人材開発的な部分で大きく後れを取っているのが日本の人事部の問題点だと、渡部さんは思っているそうです。
もうお亡くなりになりましたが、渡部さんとも個人的に親しかったウェザーニュースの創業者である石橋社長(当時)は、日本型の人事というものを非常に嫌っていて、社訓も「よく遊べ、もっと遊べ」だったとのこと。
働いている人間は人事マネジメントまで関われるわけではないですから、そうした枠組みを分かった上で、会社で生き残っていくために、自分の身を自分で守っていくような働き方が求められてくるのです。
心を軽くする「幸せのはひふへほ」とは?
経営者や熱血リーダーは,とことん頑張る、上昇志向が強い「執着気質タイプ」の人が多いのですが、自分に対して常にプレッシャーをかけています。

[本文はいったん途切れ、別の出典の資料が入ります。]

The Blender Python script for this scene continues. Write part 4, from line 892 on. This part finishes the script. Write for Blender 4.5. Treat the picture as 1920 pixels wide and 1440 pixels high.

出世欲や上昇志向、責任感や完璧志向が強い人ほど、自分に対するハードルを上げるのですが、周囲にはストレスを感じていないように振る舞いがちで、ある日突然、心身がダウンすることが多いようです。
マネージャーとして成長するためには、自分のハードルを上げることは大切ですが、自分が折れてしまっては意味がありません。時にはハードルを下げて、抑圧から自分を解放することも必要です。
「ちょっとハードルを下げてみようかな」と感じた時、次の言葉を思い出すと心も軽くなると思います。
渡部さんが「幸せのはひふへほ」と呼んでいる言葉です。
は:半分がいい
ひ:人並がいい
ふ:普通がいい
へ:平凡がいい
ほ:ほどほどがいい
成果を求めすぎていると感じたら、半分でいい。
高い評価を求めすぎていると感じたら、人並がいい。
高い収入を求めすぎていると感じたら、普通がいい。
自己イメージを高く持ちすぎていると感じたら、平凡がいい。
頑張りすぎていると感じたら、ほどほどがいい。
自分に対するプレッシャーを必要以上にかけるのは、パフォーマンス的な観点から言っても逆効果です。
たいていの悩みは時間が解決してくれますよ
仕事に対するモチベーションには、波があることを理解しておいた方がよいでしょう。
使命感ややる気も常に一定の状態を保てるわけではありません。
理由がないのにモチベーションが下がったり、仕事への熱意が萎んでしまうのは実はよくあることで、そこでめげてしまわずに、今は波の底辺に来ているけれども時間が解決してくれるということを覚えておきましょう。
人間は一人では生きられなくて、家族や上司や同僚や地域の人々に支えられているのですが、仕事一辺倒になって思いつめてくると、そのあたりが見えなくなるのもまた事実です。
やる気がないときには、やる気がない自分を認める、悪く思わない、時間が解決してくれると考えるのです。
とくに環境の変化による疲れについては、時間が解決してくれる部分もあります。
人事異動や転勤などで、職場が変わると当初は疲れるものですが、日が経つうちにだんだん慣れてきて、それほど疲れを感じなくなります。
モチベーションを保つには?
人間は確かに変化には弱いのですが、「慣れる」という能力も持っているのです。
時間が解決してくれる(慣れれば問題なくなる)疲れなのか、そうでない疲れなのか、自分の今感じている疲れが、何から起因しているのか、知っておく必要があります。
「慣れる」という能力をうまく活用し、モチベーションを保ちましょう。